Kidd: My father moved our family from California to Arkansas in 1957, so he could start a trucking company with my mother’s two brothers. But they quickly found it wasn’t easy to enter the industry back then, because it was so highly regulated. Finally, they decided to apply for authority to transport mobile homes, boats, trailers, and certain kinds of steel, and nobody protested because nobody really wanted that business! They became ‘hitch-ball’ truckers, probably the lowest rung on trucking’s hierarchy, but they were successful and built the company into the largest mobile home transporter in the nation at one time.

I spent a few hot muggy high school summers in the 1970s, crawling around blocking and unblocking mobile homes and sharing the space with wasps, ticks, and snakes.
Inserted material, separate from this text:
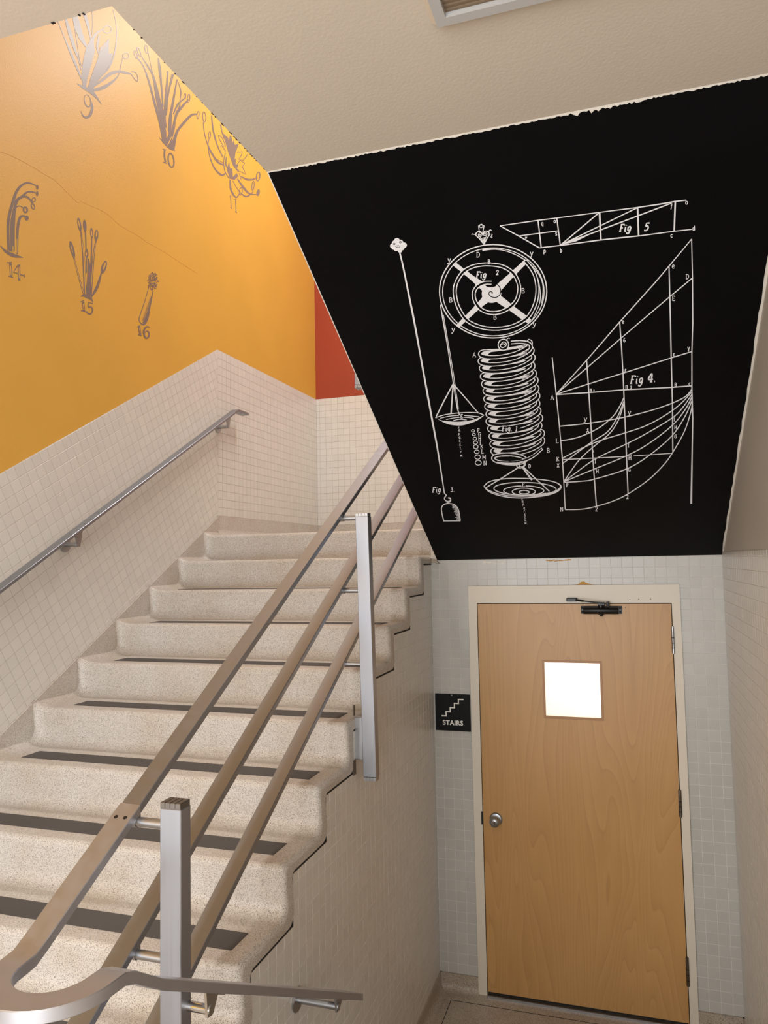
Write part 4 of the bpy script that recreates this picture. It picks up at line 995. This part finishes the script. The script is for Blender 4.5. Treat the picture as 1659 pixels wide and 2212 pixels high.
m.st([(1215, 1350), (1275, 1345), (1262, 1385), (1235, 1430), (1285, 1440), (1335, 1370)], 9, 0, False); m.st([(1225, 1265), (1200, 1340)], 14, 0, False); m.st([(1210, 1495), (1250, 1440), (1300, 1470), (1272, 1510), (1290, 1540), (1310, 1592), (1260, 1565), (1225, 1560)], 8, 0, False)
m.st([(1258, 1612), (1320, 1645), (1380, 1648), (1425, 1628)], [8, 22, 18, 12]); m.ell(1445, 1615, 19, 48, 11, 8); m.st([(1240, 1580), (1262, 1650)], 6, 0, False)
m.st([(1220, 1640), (1290, 1740), (1350, 1800), (1430, 1812)], [12, 24, 16, 8]); m.disc(1445, 1790, 18, 38, 10); m.st([(1140, 1650), (1150, 1760), (1205, 1842), (1248, 1790)], [14, 20, 16, 8]); m.st([(1170, 1660), (1235, 1770), (1310, 1832), (1372, 1800), (1392, 1770)], [6, 8, 16, 12, 6])
m.ell(1390, 1715, 12, 50, 8, 6); m.ell(1258, 1775, 15, 40, 8, 6)
m.st([(1145, 1825), (1152, 1955)], 8, 0, False); m.st([(1132, 1835), (1155, 1815)], 5, 0, False); m.st([(1142, 1952), (1160, 1965)], 6, 0, False); m.st([(1200, 1865), (1206, 2000)], 8, 0, False); m.st([(1180, 1860), (1212, 1868)], 5, 0, False); m.st([(1194, 1995), (1216, 2010)], 6, 0, False)
m.done('stamen_drawing', 'grey painted open flower numbered 11')
m = wall_mural((0, 360), 4.608)
m.st([(-2, 783), (60, 845), (140, 885), (232, 904)], [3, 26, 34, 3])
m.st([(92, 835), (85, 560), (128, 350), (175, 230), (240, 170), (300, 165), (370, 195)], [38, 36, 28, 26, 20, 15, 8]); m.st([(122, 845), (128, 500), (160, 350), (218, 300)], [46, 46, 36, 24]); m.st([(218, 298), (280, 250), (360, 262)], [22, 18, 12]); m.st([(215, 300), (275, 305), (335, 380)], [20, 20, 10])
m.st([(100, 820), (98, 560), (140, 360)], [3, 6, 3], 1); m.st([(150, 410), (175, 395), (205, 395), (245, 422)], [20, 12, 9, 8]); m.st([(170, 870), (175, 620), (198, 510), (235, 490), (262, 508)], [16, 24, 26, 18, 14])
m.st([(166, 860), (168, 720)], 7, 1, False); m.st([(130, 850), (128, 790)], 8, 1, False)
m.disc(371, 206, 12, 23); m.disc(369, 269, 12, 26); m.ell(335, 330, 17, 22, 8, 20); m.ell(328, 396, 15, 28, 9, -15); m.ell(252, 430, 18, 26, 16, -10); m.disc(265, 512, 19, 26)
m.st([(103, 960), (112, 1095)], 24, 0, False); m.st([(68, 957), (116, 952)], 9, 0, False); m.st([(84, 1090), (130, 1103)], 9, 0, False); m.st([(104, 985), (110, 1080)], 9, 1, False)
m.st([(182, 978), (132, 1050), (242, 1088)], 12, 0, False); m.st([(188, 975), (190, 1135)], 24, 0, False); m.st([(188, 1000), (190, 1110)], 7, 1, False); m.st([(240, 1070), (244, 1105)], 7, 0, False)
m.done('stamen_drawing', 'grey painted curled stamens numbered 14')
m = wall_mural((0, 360), 4.608)
m.st([(803, 1296), (830, 1282), (870, 1295), (905, 1318), (928, 1354)], [3, 24, 34, 24, 3])
m.st([(735, 905), (785, 1100), (838, 1285)], [12, 15, 15]); m.st([(738, 925), (786, 1105), (832, 1260)], 5, 1); m.st([(806, 650), (830, 900), (850, 1280)], [12, 24, 28]); m.st([(812, 700), (834, 900), (852, 1270)], [3, 9, 9], 1); m.st([(850, 650), (856, 830)], 12, 0, False); m.st([(862, 900), (858, 1060)], 10, 0, False)
m.st([(878, 915), (888, 1060), (880, 1290)], [10, 40, 40]); m.st([(913, 710), (908, 900), (900, 1150)], [9, 14, 14]); m.st([(955, 740), (930, 900), (905, 1285)], [12, 20, 16]); m.st([(952, 760), (928, 910), (908, 1200)], 5, 1); m.st([(1008, 1060), (965, 1200), (905, 1305)], [12, 28, 12])
for x, y, a, b_, r in ((718, 825, 20, 88, -14), (790, 578, 17, 72, -10), (843, 590, 17, 62, -4), (912, 662, 14, 54, -4), (958, 685, 19, 58, 4), (862, 864, 17, 48, -4), (1033, 1002, 25, 68, 18)): m.disc(x, y, a, b_, r)
for x, y, a, b_, r in ((714, 820, 4, 40, -14), (786, 570, 5, 40, -10), (912, 665, 5, 30, -4), (960, 672, 7, 30, 4), (858, 868, 6, 18, -4), (1038, 990, 8, 40, 18)): m.disc(x, y, a, b_, r, 1)
m.st([(826, 1345), (836, 1440)], 22, 0, False); m.st([(800, 1348), (835, 1330)], 9, 0, False); m.st([(806, 1430), (862, 1445)], 11, 0, False); m.st([(828, 1365), (834, 1425)], 8, 1, False)
m.st([(922, 1362), (880, 1352), (874, 1400)], 10, 0, False); m.st([(874, 1400), (910, 1400), (920, 1435), (900, 1468), (870, 1458), (868, 1440)], 14)
m.done('stamen_drawing', 'grey painted bundle of six stamens numbered 15')
m = wall_mural((0, 360), 4.608)
m.st([(1482, 1195), (1440, 1340), (1390, 1490), (1384, 1530), (1410, 1568), (1440, 1572)], [6, 7, 8, 8, 12, 14]); m.st([(1522, 1240), (1490, 1390), (1462, 1500), (1432, 1565)], [10, 18, 34, 40])
for i in range(16): f = i/15; m.st([(1512-f*80, 1290+f*230), (1490-f*80, 1304+f*230)], [8, 2], 0, False)
rs = random.Random(3)
for i in range(150):
    t, r = rs.uniform(0, 6.283), rs.random()**.5; x, y = 1521+48*r*math.cos(t), 1145+88*r*math.sin(t); a = rs.uniform(0, 6.283); l = rs.uniform(9, 17)
    m.st([(x, y), (x+l*math.cos(a)*.6, y+l*math.sin(a)*.6), (x+l*math.cos(a+.7), y+l*math.sin(a+.7))], [7, 6, 3], 0, False)
m.st([(1383, 1590), (1396, 1672)], 20, 0, False); m.st([(1366, 1594), (1396, 1580)], 8, 0, False); m.st([(1374, 1672), (1408, 1682)], 9, 0, False); m.st([(1386, 1605), (1394, 1660)], 6, 1, False)
m.st([(1490, 1602), (1465, 1592), (1437, 1615), (1430, 1660), (1448, 1704), (1475, 1696), (1482, 1655), (1462, 1636), (1440, 1655)], [4, 12, 16, 16, 14, 14, 12, 8, 6])
m.done('stamen_drawing', 'grey painted single stamen with bristly tip numbered 16')
m = wall_mural((0, 360), 4.608)
m.mats = [M_CRACK, M_YEL]
m.st([(-10, -150), (110, -110), (320, 0), (430, 70), (550, 140), (660, 250), (770, 355), (795, 348), (820, 350), (905, 392), (1000, 432), (1090, 490), (1180, 575), (1290, 640), (1400, 705), (1450, 745), (1550, 800), (1660, 865), (1800, 960), (1960, 1060)], 2.6)
m.done('plaster_crack')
I worked with the toughest and most talented truck drivers you’d ever want to meet. Those truck drivers, to a man, were the hardest working people I’ve ever met.

So, when somebody asks me, what in the world do I know about truck drivers, I just smile. 

My education is in communications and media relations and I’ve always had a strong interest in politics. And my big break came in 1992, when I was named president of the Arkansas Trucking Association. That job was fun each and every day, and I was lucky to get to know such industry icons as J.B. Hunt, Sheridan Garrison (founder of American Freightways) and Robert Young (ABF Freight), and especially Steve Williams, who is one of our industry’s true visionaries. I remained at the Arkansas organization until 2014, when I moved to Washington and assumed my current role.